The Crew 2 is a more joyful, less edgy breed of open world racer
The Chevrolet Camaro ZL1 sportscar is, according to my notes, capable of exceeding 300 kilometres per hour on asphalt, and if you think that's impressive, wait till you see how fast it travels when it's plummeting uncontrollably through the atmosphere from a few miles up. As my time with The Crew 2 draws to a close, I turn my stuntplane skyward and hit the nitro. Rain speckles the camera; clouds knit and part with a surly magnificence. I spin the view side-on, watching the bright pink plane carve a track across the horizon like a finger running up a dirty windowpane. All the while, HUD notifications drip from the fuselage as the game steadily translates various unintended feats of aeronautics - a lazy corkscrew, a second of knife-flight - into points and multipliers.
After a moment the grey peels back and I emerge into late evening blue, tendrils of cloud brushing the wings in that horrifying, seductive way that makes you want to climb out and wade through them. I perform a loop-the-loop - the scoring systems go nuts - and sit back to enjoy the spectacle from inside the cockpit, wind rattling the frame. Then I click right stick and am suddenly behind the wheel of a sleek silver automobile. There are a few excitable seconds of freefall, a muted thud, and we're back in the outskirts of Miami, skidding through swampland. Thus the lovable madness at the heart of The Crew 2, an open world racer with high fidelity physics which lets you smash cars into Florida like meteors without so much as popping an airbag.

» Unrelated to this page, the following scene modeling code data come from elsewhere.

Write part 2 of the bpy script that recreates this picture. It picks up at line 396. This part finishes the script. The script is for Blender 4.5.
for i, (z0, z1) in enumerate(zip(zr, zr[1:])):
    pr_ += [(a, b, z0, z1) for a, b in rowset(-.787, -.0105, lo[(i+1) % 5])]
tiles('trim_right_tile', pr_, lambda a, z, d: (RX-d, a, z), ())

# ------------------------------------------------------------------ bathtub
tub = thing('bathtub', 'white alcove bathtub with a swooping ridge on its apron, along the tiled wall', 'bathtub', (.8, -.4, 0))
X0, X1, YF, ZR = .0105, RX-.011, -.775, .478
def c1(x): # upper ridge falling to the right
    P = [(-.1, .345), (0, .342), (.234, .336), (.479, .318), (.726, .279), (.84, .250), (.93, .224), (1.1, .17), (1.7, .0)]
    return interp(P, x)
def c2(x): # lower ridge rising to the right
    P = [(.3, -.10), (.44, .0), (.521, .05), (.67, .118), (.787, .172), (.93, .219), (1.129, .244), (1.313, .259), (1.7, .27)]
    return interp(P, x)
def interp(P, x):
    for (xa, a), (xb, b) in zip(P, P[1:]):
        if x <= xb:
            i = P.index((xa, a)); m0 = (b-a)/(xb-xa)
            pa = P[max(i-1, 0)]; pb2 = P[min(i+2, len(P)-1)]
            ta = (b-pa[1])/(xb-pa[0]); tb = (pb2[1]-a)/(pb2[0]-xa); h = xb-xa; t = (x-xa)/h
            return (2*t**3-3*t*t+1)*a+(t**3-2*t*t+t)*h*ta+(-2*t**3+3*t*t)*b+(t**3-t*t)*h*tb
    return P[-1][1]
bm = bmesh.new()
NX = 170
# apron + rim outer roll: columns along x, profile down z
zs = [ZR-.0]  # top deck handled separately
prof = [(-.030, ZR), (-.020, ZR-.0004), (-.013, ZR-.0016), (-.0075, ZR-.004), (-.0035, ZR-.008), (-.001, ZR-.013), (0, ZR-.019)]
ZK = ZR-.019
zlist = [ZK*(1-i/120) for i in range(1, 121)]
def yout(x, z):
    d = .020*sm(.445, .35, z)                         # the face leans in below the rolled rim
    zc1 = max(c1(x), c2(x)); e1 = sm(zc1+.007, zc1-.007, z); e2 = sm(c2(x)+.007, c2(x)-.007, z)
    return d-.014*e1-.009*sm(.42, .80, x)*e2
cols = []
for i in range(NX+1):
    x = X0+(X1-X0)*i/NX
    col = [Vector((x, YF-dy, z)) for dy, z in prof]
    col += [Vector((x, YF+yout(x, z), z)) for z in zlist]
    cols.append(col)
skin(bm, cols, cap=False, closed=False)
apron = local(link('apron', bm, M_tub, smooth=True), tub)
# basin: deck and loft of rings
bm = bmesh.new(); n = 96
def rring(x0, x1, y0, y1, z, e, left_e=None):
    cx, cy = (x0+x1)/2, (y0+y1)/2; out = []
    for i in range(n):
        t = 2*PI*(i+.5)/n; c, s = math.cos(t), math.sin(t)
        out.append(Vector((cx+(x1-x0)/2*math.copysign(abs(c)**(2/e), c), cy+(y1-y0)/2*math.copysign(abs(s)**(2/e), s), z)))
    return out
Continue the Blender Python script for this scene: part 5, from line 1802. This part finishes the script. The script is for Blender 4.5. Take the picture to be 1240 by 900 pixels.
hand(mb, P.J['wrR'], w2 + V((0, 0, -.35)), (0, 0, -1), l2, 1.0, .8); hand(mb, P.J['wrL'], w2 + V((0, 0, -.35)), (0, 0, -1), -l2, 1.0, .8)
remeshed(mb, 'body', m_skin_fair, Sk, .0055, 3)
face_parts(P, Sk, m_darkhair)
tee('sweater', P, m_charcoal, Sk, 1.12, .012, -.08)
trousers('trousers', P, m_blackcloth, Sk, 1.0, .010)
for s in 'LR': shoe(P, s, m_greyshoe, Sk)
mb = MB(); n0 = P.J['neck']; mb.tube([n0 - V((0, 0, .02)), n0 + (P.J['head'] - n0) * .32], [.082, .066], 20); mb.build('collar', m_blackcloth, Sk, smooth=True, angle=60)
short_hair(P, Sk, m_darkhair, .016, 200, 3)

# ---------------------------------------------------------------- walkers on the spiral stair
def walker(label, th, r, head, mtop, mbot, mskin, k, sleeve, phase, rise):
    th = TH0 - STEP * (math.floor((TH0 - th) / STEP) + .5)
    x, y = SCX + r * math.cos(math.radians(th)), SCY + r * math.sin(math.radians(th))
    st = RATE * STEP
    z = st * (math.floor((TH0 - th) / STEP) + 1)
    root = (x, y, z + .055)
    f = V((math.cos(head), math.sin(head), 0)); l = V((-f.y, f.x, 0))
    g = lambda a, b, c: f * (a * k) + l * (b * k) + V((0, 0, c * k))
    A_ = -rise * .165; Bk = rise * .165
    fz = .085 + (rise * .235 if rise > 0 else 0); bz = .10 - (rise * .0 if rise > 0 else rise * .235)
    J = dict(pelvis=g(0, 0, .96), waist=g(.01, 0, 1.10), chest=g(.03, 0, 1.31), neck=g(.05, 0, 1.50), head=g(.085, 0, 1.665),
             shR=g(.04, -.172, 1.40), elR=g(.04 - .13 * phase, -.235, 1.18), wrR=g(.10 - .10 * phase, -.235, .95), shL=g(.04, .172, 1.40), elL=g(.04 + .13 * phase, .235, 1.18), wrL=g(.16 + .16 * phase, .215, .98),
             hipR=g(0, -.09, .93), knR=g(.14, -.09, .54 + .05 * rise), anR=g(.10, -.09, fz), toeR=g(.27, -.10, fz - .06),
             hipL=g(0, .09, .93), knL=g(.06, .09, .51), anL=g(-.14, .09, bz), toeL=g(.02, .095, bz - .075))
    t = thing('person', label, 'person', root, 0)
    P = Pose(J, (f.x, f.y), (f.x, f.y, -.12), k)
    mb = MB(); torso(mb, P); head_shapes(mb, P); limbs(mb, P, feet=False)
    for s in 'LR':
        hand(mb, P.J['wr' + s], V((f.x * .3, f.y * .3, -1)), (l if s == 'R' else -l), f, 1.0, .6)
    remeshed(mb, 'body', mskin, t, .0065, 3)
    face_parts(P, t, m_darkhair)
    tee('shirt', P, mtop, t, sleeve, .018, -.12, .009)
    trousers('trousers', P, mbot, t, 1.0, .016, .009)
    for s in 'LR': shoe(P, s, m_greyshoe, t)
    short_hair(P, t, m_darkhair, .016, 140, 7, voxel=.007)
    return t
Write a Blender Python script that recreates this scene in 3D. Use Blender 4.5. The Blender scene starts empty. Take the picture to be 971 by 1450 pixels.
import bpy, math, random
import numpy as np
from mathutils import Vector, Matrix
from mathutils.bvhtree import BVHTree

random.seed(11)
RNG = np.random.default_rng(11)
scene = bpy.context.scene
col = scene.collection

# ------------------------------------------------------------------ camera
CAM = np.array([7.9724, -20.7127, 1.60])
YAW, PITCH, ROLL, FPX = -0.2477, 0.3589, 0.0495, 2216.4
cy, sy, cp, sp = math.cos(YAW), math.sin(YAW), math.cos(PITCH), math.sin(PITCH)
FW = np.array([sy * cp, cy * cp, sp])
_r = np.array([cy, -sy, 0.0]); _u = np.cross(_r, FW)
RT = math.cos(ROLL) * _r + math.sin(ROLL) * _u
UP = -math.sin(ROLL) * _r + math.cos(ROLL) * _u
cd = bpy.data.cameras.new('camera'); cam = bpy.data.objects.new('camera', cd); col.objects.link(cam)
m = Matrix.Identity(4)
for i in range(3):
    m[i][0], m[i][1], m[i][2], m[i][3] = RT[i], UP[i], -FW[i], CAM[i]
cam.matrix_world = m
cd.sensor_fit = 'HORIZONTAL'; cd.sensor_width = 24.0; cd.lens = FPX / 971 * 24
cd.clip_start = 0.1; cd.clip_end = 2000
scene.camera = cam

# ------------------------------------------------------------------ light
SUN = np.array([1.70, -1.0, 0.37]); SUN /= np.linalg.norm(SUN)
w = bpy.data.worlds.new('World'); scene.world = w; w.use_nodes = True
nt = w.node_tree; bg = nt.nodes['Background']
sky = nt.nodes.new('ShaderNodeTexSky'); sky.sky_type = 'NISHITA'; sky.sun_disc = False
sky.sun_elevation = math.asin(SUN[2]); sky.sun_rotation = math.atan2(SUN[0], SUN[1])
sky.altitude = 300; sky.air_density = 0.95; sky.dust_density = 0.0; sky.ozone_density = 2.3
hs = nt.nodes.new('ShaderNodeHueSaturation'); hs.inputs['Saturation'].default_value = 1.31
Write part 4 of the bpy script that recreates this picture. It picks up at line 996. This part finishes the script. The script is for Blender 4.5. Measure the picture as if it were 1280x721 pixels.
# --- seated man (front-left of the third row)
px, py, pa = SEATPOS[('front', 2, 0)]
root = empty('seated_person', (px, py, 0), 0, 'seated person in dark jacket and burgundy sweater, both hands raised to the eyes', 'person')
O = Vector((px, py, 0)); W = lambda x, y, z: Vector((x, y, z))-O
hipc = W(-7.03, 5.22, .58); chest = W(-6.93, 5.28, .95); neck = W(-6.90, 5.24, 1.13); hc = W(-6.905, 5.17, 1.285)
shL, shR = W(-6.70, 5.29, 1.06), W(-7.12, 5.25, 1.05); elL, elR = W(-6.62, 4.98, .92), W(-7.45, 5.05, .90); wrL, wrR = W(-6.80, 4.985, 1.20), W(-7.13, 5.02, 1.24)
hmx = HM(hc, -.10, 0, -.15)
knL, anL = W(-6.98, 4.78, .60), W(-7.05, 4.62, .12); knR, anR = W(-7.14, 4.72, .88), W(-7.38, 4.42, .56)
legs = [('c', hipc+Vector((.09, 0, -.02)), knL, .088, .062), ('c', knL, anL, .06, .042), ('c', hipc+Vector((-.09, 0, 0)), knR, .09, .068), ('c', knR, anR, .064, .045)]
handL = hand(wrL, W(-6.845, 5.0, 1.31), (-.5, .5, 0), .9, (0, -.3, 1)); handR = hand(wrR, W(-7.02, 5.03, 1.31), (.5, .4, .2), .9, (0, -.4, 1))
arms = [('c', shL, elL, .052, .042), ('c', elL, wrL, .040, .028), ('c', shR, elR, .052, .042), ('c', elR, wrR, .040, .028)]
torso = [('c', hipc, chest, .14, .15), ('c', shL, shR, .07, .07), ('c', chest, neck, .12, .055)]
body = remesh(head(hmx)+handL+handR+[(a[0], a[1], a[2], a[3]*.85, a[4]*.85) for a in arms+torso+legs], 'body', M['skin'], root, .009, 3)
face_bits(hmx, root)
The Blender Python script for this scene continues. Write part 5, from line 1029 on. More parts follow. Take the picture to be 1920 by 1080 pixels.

There's a levity to Ivory Tower's sequel that goes a long way, a festival spirit that carries across the game's world, aesthetic and interface, spicing up what is already a fairly absorbing range of vehicles and racing styles. Broadly, it's the same game as the 2014 original, giving you the run of a scaled-down United States that has been cheerfully wiped clean of people and their problems, its freeways, canyons, monuments and alleys reworked into a gigantic playground for private transport. It's the kind of place Google's driverless cars dream of going to when they're scrapped. The city layouts have been rebuilt from scratch, but this remains a landscape bristling with challenges and distractions, a thoroughly instrumentalised environment in which you seldom pass 10 seconds without triggering a multiplier. Won a circuit race? Congrats, here's your payout. Accidentally launched yourself from a rooftop into oncoming traffic after missing a turn? Well done, fill your boots. There are other players abroad in the world, too, all busy beating events and setting records that are dropped into your session, which creates a steady buzz of competition even should you decide to play through the whole thing alone.